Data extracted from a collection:
■ ■ ■ ■
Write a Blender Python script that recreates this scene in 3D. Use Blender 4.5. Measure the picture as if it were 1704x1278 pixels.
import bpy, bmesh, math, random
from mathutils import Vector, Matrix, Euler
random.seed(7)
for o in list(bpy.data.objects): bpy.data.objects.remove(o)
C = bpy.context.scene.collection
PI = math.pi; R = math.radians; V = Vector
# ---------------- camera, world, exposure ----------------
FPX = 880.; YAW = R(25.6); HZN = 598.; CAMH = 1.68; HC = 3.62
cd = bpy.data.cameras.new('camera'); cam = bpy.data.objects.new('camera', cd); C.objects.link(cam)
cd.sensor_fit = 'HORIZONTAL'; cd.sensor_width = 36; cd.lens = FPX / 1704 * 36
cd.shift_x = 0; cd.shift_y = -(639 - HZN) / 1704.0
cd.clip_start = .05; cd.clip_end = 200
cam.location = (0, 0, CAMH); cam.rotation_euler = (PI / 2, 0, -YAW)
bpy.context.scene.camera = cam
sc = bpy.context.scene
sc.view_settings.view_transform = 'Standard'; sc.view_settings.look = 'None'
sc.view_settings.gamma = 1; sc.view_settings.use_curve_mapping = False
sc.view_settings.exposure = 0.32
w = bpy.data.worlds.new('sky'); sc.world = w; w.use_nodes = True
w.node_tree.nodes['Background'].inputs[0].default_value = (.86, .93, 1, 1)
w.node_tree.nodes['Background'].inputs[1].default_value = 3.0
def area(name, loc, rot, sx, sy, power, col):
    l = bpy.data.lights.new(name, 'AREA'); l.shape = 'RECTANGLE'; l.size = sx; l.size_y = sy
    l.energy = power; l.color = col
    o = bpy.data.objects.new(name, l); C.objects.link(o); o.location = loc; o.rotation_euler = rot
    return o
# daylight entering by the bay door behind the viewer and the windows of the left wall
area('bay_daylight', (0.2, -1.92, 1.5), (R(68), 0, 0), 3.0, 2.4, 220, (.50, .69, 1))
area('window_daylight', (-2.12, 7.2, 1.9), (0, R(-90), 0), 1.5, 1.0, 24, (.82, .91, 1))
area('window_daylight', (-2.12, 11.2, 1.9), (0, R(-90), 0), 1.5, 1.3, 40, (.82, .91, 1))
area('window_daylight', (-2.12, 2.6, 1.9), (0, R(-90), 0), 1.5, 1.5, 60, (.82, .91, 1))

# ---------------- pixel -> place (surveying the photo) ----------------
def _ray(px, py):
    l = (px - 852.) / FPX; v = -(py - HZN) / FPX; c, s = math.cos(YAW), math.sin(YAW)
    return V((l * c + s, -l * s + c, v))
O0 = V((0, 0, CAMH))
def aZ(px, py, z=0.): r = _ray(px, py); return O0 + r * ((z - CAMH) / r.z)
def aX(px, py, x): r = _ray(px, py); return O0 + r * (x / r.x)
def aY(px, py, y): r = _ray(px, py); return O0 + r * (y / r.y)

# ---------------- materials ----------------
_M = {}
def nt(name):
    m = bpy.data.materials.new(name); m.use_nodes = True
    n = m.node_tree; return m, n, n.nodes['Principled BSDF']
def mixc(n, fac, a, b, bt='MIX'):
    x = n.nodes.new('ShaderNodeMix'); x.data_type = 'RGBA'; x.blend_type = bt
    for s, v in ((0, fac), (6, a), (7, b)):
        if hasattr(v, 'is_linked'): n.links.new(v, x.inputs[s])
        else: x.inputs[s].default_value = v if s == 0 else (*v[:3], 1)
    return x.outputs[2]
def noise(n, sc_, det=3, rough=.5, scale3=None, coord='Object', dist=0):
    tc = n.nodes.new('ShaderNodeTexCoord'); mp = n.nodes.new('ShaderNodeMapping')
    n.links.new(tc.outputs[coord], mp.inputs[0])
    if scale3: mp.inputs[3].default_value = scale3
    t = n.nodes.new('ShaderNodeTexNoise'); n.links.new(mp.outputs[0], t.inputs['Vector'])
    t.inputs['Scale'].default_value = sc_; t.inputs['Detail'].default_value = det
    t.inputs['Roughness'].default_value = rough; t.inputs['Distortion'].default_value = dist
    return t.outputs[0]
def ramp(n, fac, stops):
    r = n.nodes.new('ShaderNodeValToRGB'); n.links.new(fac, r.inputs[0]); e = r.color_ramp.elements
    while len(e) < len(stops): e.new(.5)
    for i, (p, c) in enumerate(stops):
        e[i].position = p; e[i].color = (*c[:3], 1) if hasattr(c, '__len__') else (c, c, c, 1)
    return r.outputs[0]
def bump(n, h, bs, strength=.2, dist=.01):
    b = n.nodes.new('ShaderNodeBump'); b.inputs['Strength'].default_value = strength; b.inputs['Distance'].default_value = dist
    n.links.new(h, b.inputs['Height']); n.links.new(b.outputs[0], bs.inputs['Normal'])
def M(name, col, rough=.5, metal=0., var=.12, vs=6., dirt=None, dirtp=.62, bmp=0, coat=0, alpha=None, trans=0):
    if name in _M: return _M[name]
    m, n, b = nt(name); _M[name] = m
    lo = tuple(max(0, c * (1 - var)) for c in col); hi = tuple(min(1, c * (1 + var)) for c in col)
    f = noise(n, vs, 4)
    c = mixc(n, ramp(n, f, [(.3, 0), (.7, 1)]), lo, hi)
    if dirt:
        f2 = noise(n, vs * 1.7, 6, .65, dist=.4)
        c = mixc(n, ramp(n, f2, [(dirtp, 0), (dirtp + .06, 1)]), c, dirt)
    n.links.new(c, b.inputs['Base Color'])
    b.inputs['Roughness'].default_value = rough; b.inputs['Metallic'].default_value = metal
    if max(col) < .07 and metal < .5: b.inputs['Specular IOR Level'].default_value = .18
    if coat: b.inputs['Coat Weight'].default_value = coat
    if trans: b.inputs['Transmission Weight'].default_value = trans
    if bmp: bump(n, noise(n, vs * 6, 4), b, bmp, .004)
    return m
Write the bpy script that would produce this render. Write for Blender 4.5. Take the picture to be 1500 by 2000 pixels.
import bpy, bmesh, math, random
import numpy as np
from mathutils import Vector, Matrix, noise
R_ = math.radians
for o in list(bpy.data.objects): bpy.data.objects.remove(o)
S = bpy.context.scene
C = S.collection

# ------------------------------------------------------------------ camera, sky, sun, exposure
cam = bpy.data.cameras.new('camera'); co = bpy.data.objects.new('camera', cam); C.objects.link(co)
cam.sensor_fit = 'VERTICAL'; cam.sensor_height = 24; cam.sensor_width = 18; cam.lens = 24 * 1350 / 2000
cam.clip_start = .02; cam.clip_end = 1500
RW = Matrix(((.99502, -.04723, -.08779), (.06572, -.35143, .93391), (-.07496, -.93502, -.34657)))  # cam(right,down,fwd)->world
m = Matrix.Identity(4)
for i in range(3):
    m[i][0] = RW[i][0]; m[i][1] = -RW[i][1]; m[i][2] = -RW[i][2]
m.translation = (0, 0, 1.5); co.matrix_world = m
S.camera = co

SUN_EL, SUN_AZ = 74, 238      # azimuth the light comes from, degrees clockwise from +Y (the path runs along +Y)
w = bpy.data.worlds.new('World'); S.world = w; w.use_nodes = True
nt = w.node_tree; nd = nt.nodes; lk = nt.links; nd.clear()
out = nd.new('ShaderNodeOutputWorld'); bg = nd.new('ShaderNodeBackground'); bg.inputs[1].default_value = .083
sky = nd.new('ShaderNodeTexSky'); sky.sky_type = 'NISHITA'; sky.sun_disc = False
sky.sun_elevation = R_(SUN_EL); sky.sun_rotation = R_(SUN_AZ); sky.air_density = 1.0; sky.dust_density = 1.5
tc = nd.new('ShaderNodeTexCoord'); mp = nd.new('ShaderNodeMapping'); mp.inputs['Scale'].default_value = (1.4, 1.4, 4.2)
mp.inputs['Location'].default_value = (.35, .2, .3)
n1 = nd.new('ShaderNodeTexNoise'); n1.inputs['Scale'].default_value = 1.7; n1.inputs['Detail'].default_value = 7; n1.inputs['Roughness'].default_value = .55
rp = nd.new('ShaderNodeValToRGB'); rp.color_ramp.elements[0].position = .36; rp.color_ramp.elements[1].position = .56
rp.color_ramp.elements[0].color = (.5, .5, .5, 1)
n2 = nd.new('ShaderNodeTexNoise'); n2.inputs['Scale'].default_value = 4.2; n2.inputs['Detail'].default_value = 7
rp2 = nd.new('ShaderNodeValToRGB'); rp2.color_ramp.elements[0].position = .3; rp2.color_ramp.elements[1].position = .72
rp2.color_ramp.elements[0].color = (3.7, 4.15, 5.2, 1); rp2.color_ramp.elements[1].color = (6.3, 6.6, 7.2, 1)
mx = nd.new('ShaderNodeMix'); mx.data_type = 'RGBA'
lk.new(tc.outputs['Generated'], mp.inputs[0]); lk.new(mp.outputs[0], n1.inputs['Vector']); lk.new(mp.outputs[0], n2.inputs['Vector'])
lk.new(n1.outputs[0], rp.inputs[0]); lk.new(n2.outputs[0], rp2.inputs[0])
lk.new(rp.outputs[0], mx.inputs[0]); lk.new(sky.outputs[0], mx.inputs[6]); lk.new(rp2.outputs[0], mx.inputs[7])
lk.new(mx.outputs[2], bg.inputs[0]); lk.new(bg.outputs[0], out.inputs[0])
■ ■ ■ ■
• _SHORT TASK_: From the records above, extract exactly and only the lines that begin at the line with "Write the bpy" and stop after the line with "S.camera = co".

• _REPLY TO THE EXERCISE_:
Write the bpy script that would produce this render. Write for Blender 4.5. Take the picture to be 1500 by 2000 pixels.
import bpy, bmesh, math, random
import numpy as np
from mathutils import Vector, Matrix, noise
R_ = math.radians
for o in list(bpy.data.objects): bpy.data.objects.remove(o)
S = bpy.context.scene
C = S.collection

# ------------------------------------------------------------------ camera, sky, sun, exposure
cam = bpy.data.cameras.new('camera'); co = bpy.data.objects.new('camera', cam); C.objects.link(co)
cam.sensor_fit = 'VERTICAL'; cam.sensor_height = 24; cam.sensor_width = 18; cam.lens = 24 * 1350 / 2000
cam.clip_start = .02; cam.clip_end = 1500
RW = Matrix(((.99502, -.04723, -.08779), (.06572, -.35143, .93391), (-.07496, -.93502, -.34657)))  # cam(right,down,fwd)->world
m = Matrix.Identity(4)
for i in range(3):
    m[i][0] = RW[i][0]; m[i][1] = -RW[i][1]; m[i][2] = -RW[i][2]
m.translation = (0, 0, 1.5); co.matrix_world = m
S.camera = co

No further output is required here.